The other night we had -27 degrees celsius which is actually pretty cold considering that we`re in the begining of July. But a god sleeping bag and some preplaning makes it much more comfortable than it sounds. Only going to the toilett in the middle of the night can be all other than a fun experience...

onsdag 30. juni 2010

Some pictures from Kanger and Summit.

Just a quick update with some pictures from Kanger and Summit. The resolution is not much to write home about, but it is what is doable on a satelite link. The pictures are "clickable".

søndag 27. juni 2010

Introducing the VAUUAV project.

As I`m writing this I`m sitting in my room at the K.I.S.S building in Kangerlussuaq, Greenland. I`m on my way to the Summit station at 32oom above sea level where I will spend the next 7 weeks as a part of the team that will do scientific measurements for the VAUUAV project. More about the VAUUAV project can be found here

My job will mainly be piloting the Cryowing UAS and maintainance between flights.

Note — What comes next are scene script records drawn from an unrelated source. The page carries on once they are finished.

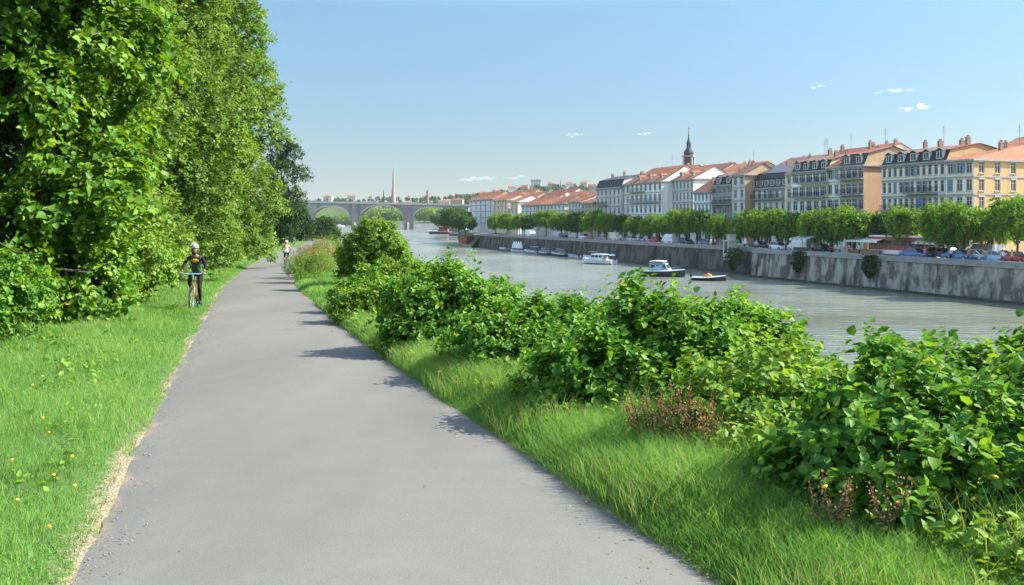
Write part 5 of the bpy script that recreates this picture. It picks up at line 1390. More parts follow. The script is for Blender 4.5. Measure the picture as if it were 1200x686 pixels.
def cov(t): b = MB(); b.prism([(-.9, .5), (.5, .5), (.3, .95), (-.2, 1.15), (-.8, .9)], -.55, .55); b.build("cover", M_ORC, t); c = MB(); c.boxc((2.05, 0, .68), (.5, .5, .22)); c.build("bow_fender", M_BR_, t)
boat("small open boat with a red bow and an orange cover near the stone pillar", x, y, RQ+.85, 5.4, 1.9, .55, (M_BD, M_BB, M_BW), rail=False, extra=cov)
mo = [(690, 303, "small dark boat moored just left of the white cruiser", M_BD, 6, None), (672, 300, "low white boat between the dark boats and the white cruiser", M_BW, 5.5, None), (655, 297, "dark workboat with a low cabin in the middle of the moored line", M_BD, 9, (-2.2, .5, 1.3, M_TEND)),
      (638, 294.5, "dark boat with a grey cabin behind the workboat", M_BD, 8, (-1.8, .6, 1.2, M_TEND)), (622, 292, "pale grey long boat moored under the quay trees", M_BB, 9, None), (606, 290.5, "long boat with folded white canopies by the quay wall", M_BW, 9, None), (590, 289, "small grey boat near the far end of the moored line", M_TEND, 6, None)]
for i, (px, py, lb, m, L, cb) in enumerate(mo):
    x, y = qp(px, 3.2-2.6-.3*(i % 2))
    def tents(t):
        for k in range(4):
            b = MB(); b.lathe([(.75, 1.2), (.5, 2.2), (.02, 3.4)], 6, (-2.4+k*1.5, 0, 0)); b.tube([(-2.4+k*1.5, 0, .5), (-2.4+k*1.5, 0, 3.4)], .04, n=4); b.build("canopy", M_BW, t)
    boat(lb, x, y, RQ+PI+.05*(i % 3), L, 2.3, .7, (m, M_TEND, M_BW if m is not M_BW else M_TEND), cabin=cb, rail=bool(cb), motor=not cb, extra=tents if i == 5 else None, canopy=(-3.5, -1.2, 1.9, M_TEND) if i in (0, 4) else None)
x, y = bpos(548, 285.2); boat("rusty orange barge stern lying at the end of the quay wall", x, y, R(75), 14, 4.4, 3.2, (M_BO, M_WOOD, M_IRON), rail=False, motor=False, name="barge")
x, y = bpos(540, 276.5); boat("white and black boat with a wheelhouse moored beyond the orange barge", x, y, R(150), 17, 5, 1.4, (M_BD, M_TEND, M_BW), cabin=(-4.5, 0, 4.2, M_BW), motor=False)
x, y = bpos(520, 274.5); boat("dark houseboat with a red roofed cabin near the bridge", x, y, R(170), 20, 5.5, 1.6, (M_BD, M_TEND, M_BW), cabin=(-3, 3, 3.2, M_BR_), motor=False, name="houseboat")
x, y = bpos(509.5, 273.2); boat("white launch moored left of the dark houseboat", x, y, R(170), 12, 4, 1.6, (M_BW, M_BW, M_BW), cabin=(-3, 1, 2.0, M_BW), motor=False)
x, y = bpos(398, 266.2); boat("small white motorboat under way left of the bridge pier", x, y, R(10), 12, 3.6, 1.8, (M_BW, M_BW, M_BW), cabin=(-2, 1.5, 2.0, M_BW), motor=False)

# ------------------------------------------------------------------ vehicles
M_TYRE = plain("tyre_rubber", (.02, .02, .02), rough=.9); M_RIM = plain("wheel_rim", (.45, .45, .46), rough=.3, metal=.7); M_LAMP = plain("lamp_glass", (.75, .75, .72), rough=.15); M_TAIL = plain("tail_lamp", (.4, .02, .02), rough=.2)
def carpaint(n, c): return pmat(n, c, tuple(v*.92 for v in c), rough=.25, spec=.6, scale=2)
CP = {"white": carpaint("white_car_paint", (.7, .7, .7)), "black": carpaint("black_car_paint", (.02, .02, .022)), "silver": carpaint("silver_car_paint", (.4, .41, .43)), "red": carpaint("red_car_paint", (.4, .03, .03)), "blue": carpaint("blue_car_paint", (.05, .12, .3)), "grey": carpaint("grey_car_paint", (.13, .135, .14)), "cream": carpaint("cream_car_paint", (.6, .55, .42)), "lightblue": carpaint("light_blue_car_paint", (.3, .45, .6))}
def body_loft(b, secs, m=0):
    """secs: (x, half width bottom, half width top, z bottom, z top)."""
    R_ = [[(x, -wb, z0), (x, -wb*1.03, z0+(z1-z0)*.45), (x, -wt, z1), (x, wt, z1), (x, wb*1.03, z0+(z1-z0)*.45), (x, wb, z0)] for x, wb, wt, z0, z1 in secs]
    for i in range(len(R_)-1):
        for k in range(6): b.add([R_[i][k], R_[i+1][k], R_[i+1][(k+1) % 6], R_[i][(k+1) % 6]], [(0, 1, 2, 3)], m)
    b.add(R_[0], [(5, 4, 3, 2, 1, 0)], m); b.add(R_[-1], [(0, 1, 2, 3, 4, 5)], m)
_wheel = None
def wheels(t, xs_, yw, r):
    global _wheel
    if _wheel is None:
        b = MB(); b.torus((0, 0, 0), .24, .085, 20, 6); tm = b.mesh("tyre", M_TYRE); b = MB()
        M_ = Matrix.Rotation(PI/2, 4, "Y"); b.lathe([(.001, -.06), (.2, -.07), (.2, .07), (.001, .06)], 14); b.xf(M_); _wheel = (tm, b.mesh("rim", M_RIM))
    for x in xs_:
        for s in (-1, 1):
            w_ = obj("wheel", _wheel[0], t, (x, s*yw, r), PI/2); w_.scale = (r/.325,)*3; obj("rim", _wheel[1], w_)
_car = {}
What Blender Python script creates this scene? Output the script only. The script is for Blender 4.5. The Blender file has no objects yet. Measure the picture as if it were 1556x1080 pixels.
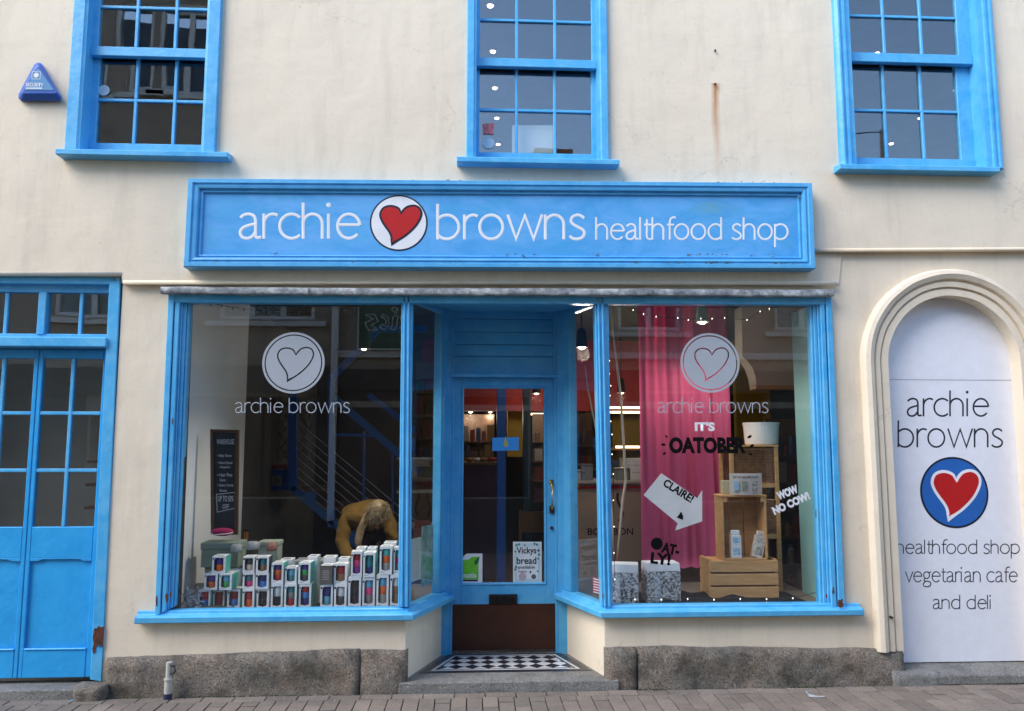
import bpy, bmesh, math, random
from mathutils import Vector, Matrix, Euler, noise
R = math.radians
random.seed(7)
scn = bpy.context.scene
COL = scn.collection

# ------------------------------------------------------------------ camera
F = 1218.0                                   # focal length in photograph pixels (1556 wide)
CAM = Vector((0.0, -5.54, 1.68))
ROT = Euler((R(90 + 6.56), 0, R(-3.1)), 'XYZ')
cd = bpy.data.cameras.new('camera'); cam = bpy.data.objects.new('camera', cd)
COL.objects.link(cam); cam.location = CAM; cam.rotation_euler = ROT
cd.sensor_width = 36; cd.lens = F / 1556 * 36; cd.clip_end = 600; cd.clip_start = 0.05
scn.camera = cam
RM = ROT.to_matrix()

# ------------------------------------------------------------------ sky, sun, exposure
SUN_EL = R(42); SUN_AZ = R(236)          # soft, veiled sun high over the opposite roofs, from the left
world = bpy.data.worlds.new('World'); scn.world = world; world.use_nodes = True
wn = world.node_tree.nodes; wl = world.node_tree.links; wn.clear()
sky = wn.new('ShaderNodeTexSky'); sky.sky_type = 'NISHITA'; sky.sun_disc = False
sky.sun_elevation = SUN_EL; sky.sun_rotation = SUN_AZ; sky.dust_density = 0.15; sky.ozone_density = 3.0
bg = wn.new('ShaderNodeBackground'); bg.inputs[1].default_value = 0.15
wo = wn.new('ShaderNodeOutputWorld'); wl.new(sky.outputs[0], bg.inputs[0]); wl.new(bg.outputs[0], wo.inputs[0])
sl = bpy.data.lights.new('sun', 'SUN'); sl.energy = 1.25; sl.angle = R(40); sl.color = (1, .94, .86)
so = bpy.data.objects.new('sun', sl); COL.objects.link(so)
so.rotation_euler = (-Vector((math.sin(SUN_AZ) * math.cos(SUN_EL), math.cos(SUN_AZ) * math.cos(SUN_EL), math.sin(SUN_EL)))).to_track_quat('-Z', 'Y').to_euler()
so.location = (-10, -20, 25)
scn.view_settings.view_transform = 'Standard'; scn.view_settings.look = 'None'
scn.view_settings.exposure = 1.85; scn.view_settings.gamma = 1
scn.view_settings.use_white_balance = True; scn.view_settings.white_balance_temperature = 6800; scn.view_settings.white_balance_tint = 10
scn.render.engine = 'CYCLES'
scn.cycles.use_denoising = True
scn.cycles.max_bounces = 8; scn.cycles.diffuse_bounces = 4; scn.cycles.glossy_bounces = 4
scn.cycles.transparent_max_bounces = 24; scn.cycles.caustics_reflective = False; scn.cycles.caustics_refractive = False
scn.cycles.sample_clamp_indirect = 6

# ------------------------------------------------------------------ pixel of the photograph -> point at depth y
def W(px, py, y=0.0):
    d = RM @ Vector(((px - 778) / F, -(py - 540) / F, -1))
    t = (y - CAM.y) / d.y
    return CAM + d * t
def Wz(px, py, z):
    d = RM @ Vector(((px - 778) / F, -(py - 540) / F, -1))
    return CAM + d * ((z - CAM.z) / d.z)

# ------------------------------------------------------------------ materials
MATS = {}
def nt(name):
    m = bpy.data.materials.new(name); m.use_nodes = True
    n = m.node_tree.nodes; l = m.node_tree.links
    return m, n, l, n['Principled BSDF']
def rgb(c): return (c[0], c[1], c[2], 1)
def noise_node(n, l, src, scale, detail=4, rough=.6, stretch=None, dist=0):
    t = n.new('ShaderNodeTexNoise'); t.inputs['Scale'].default_value = scale
    t.inputs['Detail'].default_value = detail; t.inputs['Roughness'].default_value = rough
    t.inputs['Distortion'].default_value = dist
    if stretch:
        mp = n.new('ShaderNodeMapping'); mp.inputs['Scale'].default_value = stretch
        l.new(src, mp.inputs[0]); src = mp.outputs[0]
    l.new(src, t.inputs['Vector']); return t
def ramp(n, l, fac, p0, p1, c0=(0,0,0), c1=(1,1,1)):
    r = n.new('ShaderNodeValToRGB'); r.color_ramp.elements[0].position = p0; r.color_ramp.elements[1].position = p1
    r.color_ramp.elements[0].color = rgb(c0); r.color_ramp.elements[1].color = rgb(c1)
    l.new(fac, r.inputs[0]); return r
def mix(n, l, fac, a, b):
    m = n.new('ShaderNodeMix'); m.data_type = 'RGBA'
    for sock, v in ((m.inputs[0], fac), (m.inputs[6], a), (m.inputs[7], b)):
        if isinstance(v, (float, int)): sock.default_value = v
        elif isinstance(v, tuple): sock.default_value = rgb(v)
        else: l.new(v, sock)
    return m.outputs[2]
def math_(n, l, op, a, b=None, c=None, clamp=False):
    m = n.new('ShaderNodeMath'); m.operation = op; m.use_clamp = clamp
    for i, v in enumerate((a, b, c)):
        if v is None: continue
        if isinstance(v, (float, int)): m.inputs[i].default_value = v
        else: l.new(v, m.inputs[i])
    return m.outputs[0]
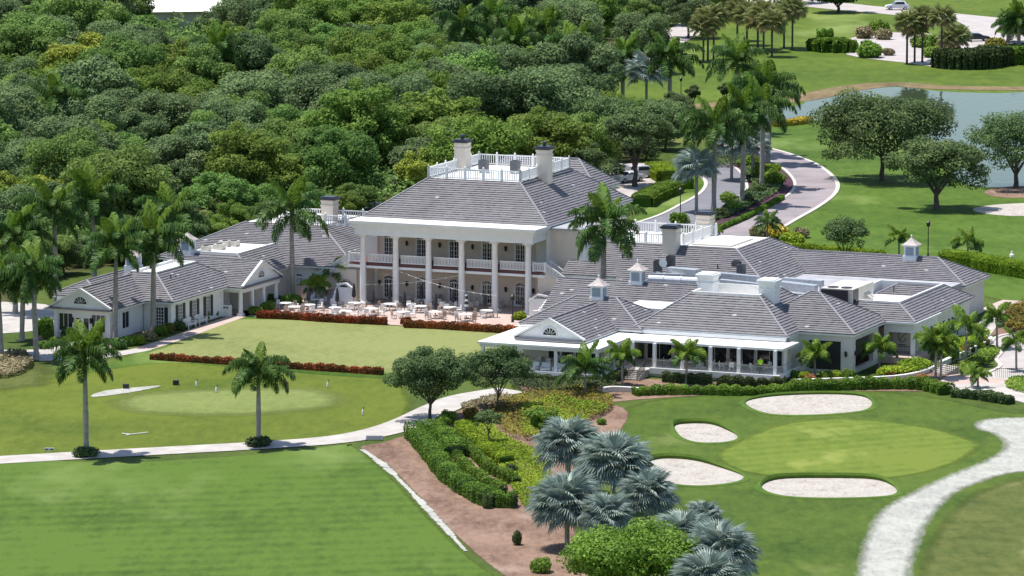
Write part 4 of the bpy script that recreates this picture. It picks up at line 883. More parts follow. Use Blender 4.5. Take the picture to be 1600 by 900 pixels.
# ---- palms
def frond_mesh(name, L, pitch, droop, rs, mat, n=52, ll=1.0, wd=.1, hang=.9):
    b = MB(); pts = []; p = Vector((0, 0, 0)); a = pitch; st = L / 12
    for i in range(13):
        pts.append(p.copy()); p = p + Vector((math.cos(a), 0, math.sin(a))) * st; a -= droop / 12 * (0.5 + i / 9)
    for i in range(12): b.bar(pts[i], pts[i + 1], .075 * (1 - i / 14), .05, r=.7)
    for i in range(n):
        t = .16 + .84 * (i + .5) / n; k = min(11, int(t * 12)); c = pts[k].lerp(pts[k + 1], t * 12 - k); d = (pts[k + 1] - pts[k]).normalized()
        le = ll * (math.sin(math.pi * (t * .86 + .12)) ** .6) * rs.uniform(.85, 1.1)
        for s_ in (-1, 1):
            upv = rs.uniform(-.5, .55); dr = (d * .55 + Vector((0, s_, 0)) * .9 + Vector((0, 0, upv))).normalized()
            m_ = c + dr * le * .5; e = m_ + (dr * .5 + Vector((0, 0, -hang * 1.3))).normalized() * le * .55; wv = d * wd * .5; r_ = rs.uniform(.1, .95)
            b.quad(c - wv * .5, c + wv * .5, m_ + wv, m_ - wv, r=r_); b.quad(m_ - wv, m_ + wv, e + wv * .15, e - wv * .15, r=r_)
    return b.mesh(name, mat)
fr_rs = np.random.RandomState(3); FSC = 1.3
FROND = [(frond_mesh('frond', 3.0, R(78), R(45), fr_rs, M['palmy']), 3), (frond_mesh('frond', 3.4, R(55), R(95), fr_rs, M['palm']), 5), (frond_mesh('frond', 3.5, R(28), R(95), fr_rs, M['palm']), 5), (frond_mesh('frond', 3.4, R(2), R(85), fr_rs, M['palm']), 4), (frond_mesh('frond', 2.8, R(-25), R(60), fr_rs, M['palm']), 2)]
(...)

Spending my summer on the icecap of Greenland will be exciting and different experience that I`m looking forward to, but at the same I know it may sometimes be a though experience. I`m wondering how its going to be, spending the nights in a tent without heating when the outside temperature is between -10 and -20 degrees. Also being almost completely isolated from the rest of the world for the next seven weeks may be hard. I`m already looking forward to when I get to see my girlfriend again.

My C-130 flight to Summit is supposed to be leaving early tomorrow morning. I`ll be writing more on this blog when I get settled in at Summit. Now I`m very tired after two days of travelling and I really need to get some sleep.